National Trust's oldest volunteer celebrates 100th birthday
- Published
Joan Capel was born in 1918, the year some of the first women gained the right to vote in the UK.
She will celebrate her 100th birthday on Friday at the National Trust's Erddig Hall in Wrexham, where she has volunteered for 26 years.
To mark the occasion, she has recorded her account of what it was like growing up in the 1920s and the limited career options available to women.
She said the role of women today "had changed beyond all recognition".
Ms Capel said she would have loved to have had a career in journalism but if she had told her father he would have told her "you can't do that".
"There were three jobs available to educated women; you could be a school teacher, a nurse or a secretary," she said.
Ms Capel said the opportunities for young women now are "out of this world compared to what they were".
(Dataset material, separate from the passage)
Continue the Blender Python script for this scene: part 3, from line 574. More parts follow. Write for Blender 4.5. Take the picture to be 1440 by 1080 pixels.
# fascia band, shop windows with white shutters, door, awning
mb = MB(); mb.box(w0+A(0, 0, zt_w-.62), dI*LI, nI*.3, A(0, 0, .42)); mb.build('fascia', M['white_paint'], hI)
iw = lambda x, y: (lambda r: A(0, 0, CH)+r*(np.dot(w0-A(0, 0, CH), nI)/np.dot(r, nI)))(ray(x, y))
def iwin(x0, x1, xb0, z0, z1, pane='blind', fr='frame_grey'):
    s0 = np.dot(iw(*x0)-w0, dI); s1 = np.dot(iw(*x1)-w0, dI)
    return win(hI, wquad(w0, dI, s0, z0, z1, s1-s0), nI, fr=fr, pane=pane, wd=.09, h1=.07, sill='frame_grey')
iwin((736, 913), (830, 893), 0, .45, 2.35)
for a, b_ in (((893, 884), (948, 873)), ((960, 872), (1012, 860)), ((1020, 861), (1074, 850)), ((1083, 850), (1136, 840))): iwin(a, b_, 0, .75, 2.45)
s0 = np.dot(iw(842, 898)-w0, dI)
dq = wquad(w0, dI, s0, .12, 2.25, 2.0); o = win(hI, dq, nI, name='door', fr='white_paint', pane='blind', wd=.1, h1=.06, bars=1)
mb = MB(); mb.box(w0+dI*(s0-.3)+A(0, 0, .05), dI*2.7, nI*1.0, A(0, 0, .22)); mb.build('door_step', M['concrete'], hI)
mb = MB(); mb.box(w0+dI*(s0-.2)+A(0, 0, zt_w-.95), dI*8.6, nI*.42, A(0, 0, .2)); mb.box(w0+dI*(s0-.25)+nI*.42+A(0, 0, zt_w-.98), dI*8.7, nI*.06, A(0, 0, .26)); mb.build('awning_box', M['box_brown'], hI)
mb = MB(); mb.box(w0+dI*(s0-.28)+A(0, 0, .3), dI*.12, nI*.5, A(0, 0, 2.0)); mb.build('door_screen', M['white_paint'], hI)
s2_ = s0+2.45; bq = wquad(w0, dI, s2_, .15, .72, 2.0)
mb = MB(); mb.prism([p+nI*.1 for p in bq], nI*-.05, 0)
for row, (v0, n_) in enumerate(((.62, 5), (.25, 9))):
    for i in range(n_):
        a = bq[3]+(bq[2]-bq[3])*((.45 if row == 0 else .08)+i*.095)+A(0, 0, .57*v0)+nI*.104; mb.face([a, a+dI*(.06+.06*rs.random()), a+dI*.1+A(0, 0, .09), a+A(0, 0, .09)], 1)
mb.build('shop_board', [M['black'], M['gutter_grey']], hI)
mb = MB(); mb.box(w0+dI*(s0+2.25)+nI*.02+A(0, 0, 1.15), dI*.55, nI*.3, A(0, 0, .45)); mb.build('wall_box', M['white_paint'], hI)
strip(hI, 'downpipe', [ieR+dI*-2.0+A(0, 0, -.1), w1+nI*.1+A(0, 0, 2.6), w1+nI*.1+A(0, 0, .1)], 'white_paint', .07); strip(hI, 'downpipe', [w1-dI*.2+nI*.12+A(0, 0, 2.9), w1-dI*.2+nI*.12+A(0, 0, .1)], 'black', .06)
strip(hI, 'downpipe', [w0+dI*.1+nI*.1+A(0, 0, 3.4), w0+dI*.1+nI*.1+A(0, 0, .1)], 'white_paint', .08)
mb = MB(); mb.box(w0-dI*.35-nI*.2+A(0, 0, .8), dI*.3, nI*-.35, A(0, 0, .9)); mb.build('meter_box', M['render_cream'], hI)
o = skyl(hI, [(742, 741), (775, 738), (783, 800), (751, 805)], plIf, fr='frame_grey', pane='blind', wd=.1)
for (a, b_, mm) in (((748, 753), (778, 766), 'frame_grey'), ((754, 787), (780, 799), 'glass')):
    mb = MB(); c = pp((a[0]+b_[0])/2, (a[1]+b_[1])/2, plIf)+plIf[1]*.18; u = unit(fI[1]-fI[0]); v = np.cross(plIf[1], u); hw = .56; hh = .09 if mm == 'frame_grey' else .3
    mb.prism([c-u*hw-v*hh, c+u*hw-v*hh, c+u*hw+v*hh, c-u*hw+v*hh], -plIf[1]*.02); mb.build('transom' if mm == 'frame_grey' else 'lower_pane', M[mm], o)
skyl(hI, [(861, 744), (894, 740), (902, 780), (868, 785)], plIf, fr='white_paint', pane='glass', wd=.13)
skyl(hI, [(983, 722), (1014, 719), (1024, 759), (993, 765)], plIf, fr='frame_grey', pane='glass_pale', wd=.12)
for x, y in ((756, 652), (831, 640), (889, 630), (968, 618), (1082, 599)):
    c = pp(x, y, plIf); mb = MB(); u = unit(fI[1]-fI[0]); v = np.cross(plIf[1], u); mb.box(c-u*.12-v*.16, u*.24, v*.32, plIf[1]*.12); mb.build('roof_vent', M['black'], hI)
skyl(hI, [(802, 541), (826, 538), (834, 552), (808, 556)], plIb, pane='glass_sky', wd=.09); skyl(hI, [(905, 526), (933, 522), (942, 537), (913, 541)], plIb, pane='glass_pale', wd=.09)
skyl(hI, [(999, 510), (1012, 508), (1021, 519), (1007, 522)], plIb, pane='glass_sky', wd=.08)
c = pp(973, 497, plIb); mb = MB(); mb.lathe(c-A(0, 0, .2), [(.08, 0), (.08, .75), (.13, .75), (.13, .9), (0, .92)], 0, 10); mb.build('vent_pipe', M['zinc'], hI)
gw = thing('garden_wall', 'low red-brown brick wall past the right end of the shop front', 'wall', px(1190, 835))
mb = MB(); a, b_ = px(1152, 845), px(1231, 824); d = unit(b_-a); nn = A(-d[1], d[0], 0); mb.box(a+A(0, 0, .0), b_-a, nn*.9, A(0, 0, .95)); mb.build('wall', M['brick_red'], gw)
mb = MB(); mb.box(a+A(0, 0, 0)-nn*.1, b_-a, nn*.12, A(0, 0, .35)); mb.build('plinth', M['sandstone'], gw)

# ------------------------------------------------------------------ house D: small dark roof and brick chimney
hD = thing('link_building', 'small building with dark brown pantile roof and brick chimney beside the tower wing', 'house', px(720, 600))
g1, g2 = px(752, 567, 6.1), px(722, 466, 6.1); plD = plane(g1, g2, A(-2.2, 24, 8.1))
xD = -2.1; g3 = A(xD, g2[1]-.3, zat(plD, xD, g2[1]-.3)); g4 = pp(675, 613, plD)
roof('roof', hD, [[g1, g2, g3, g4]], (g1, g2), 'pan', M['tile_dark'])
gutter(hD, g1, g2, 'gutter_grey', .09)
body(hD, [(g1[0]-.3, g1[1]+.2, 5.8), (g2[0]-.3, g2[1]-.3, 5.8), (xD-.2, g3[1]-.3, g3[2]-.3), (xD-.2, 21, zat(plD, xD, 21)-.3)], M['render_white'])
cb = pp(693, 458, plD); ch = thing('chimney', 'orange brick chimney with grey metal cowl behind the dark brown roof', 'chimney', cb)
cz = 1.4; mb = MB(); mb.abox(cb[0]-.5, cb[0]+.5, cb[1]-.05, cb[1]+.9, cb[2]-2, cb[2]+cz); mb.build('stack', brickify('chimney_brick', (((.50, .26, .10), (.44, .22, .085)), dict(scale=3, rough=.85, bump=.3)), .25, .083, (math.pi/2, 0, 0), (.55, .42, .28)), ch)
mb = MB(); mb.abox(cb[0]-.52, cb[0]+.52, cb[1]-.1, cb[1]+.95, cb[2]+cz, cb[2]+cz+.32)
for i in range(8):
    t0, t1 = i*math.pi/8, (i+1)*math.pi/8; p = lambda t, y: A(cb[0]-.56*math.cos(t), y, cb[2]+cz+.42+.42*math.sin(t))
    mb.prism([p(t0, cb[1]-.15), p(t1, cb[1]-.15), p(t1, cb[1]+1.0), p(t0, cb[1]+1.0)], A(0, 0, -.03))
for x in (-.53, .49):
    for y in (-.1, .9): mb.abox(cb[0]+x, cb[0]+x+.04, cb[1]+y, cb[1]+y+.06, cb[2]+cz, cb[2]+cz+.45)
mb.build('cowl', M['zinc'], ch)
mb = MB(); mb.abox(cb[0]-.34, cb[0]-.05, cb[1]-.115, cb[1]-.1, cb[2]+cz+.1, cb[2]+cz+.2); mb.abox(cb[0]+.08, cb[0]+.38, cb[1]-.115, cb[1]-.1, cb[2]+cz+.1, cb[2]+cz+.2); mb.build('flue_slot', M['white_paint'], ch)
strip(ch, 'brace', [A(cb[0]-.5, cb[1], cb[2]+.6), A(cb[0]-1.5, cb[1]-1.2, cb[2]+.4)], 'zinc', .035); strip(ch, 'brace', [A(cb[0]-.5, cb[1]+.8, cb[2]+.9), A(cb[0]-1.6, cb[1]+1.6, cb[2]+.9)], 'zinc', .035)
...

Her recollections will be used to launch the National Trust's themed programme of events which explore untold stories of women that have shaped and safeguarded the trust's "special places".
Ms Capel has lived all over the UK doing various secretarial jobs - and when she retired she was drawn to volunteer at Erddig, first as a steward and now in the bookshop.
I am very fond of books," she said.
"I try very hard not to take too many home.
"I've been volunteering for 26 years now and I suppose the original idea was it was a job worth doing."
Ms Capel has offered her advice to the young women of today.
"Have confidence in yourself," she said. "I had opportunities that I didn't take because I hadn't the confidence.
"Make up your own mind... it's really important that you stick to it.
"And just because a job is easy, don't think that you need not work."
She joked she did not necessarily take her own advice but it was "still good advice".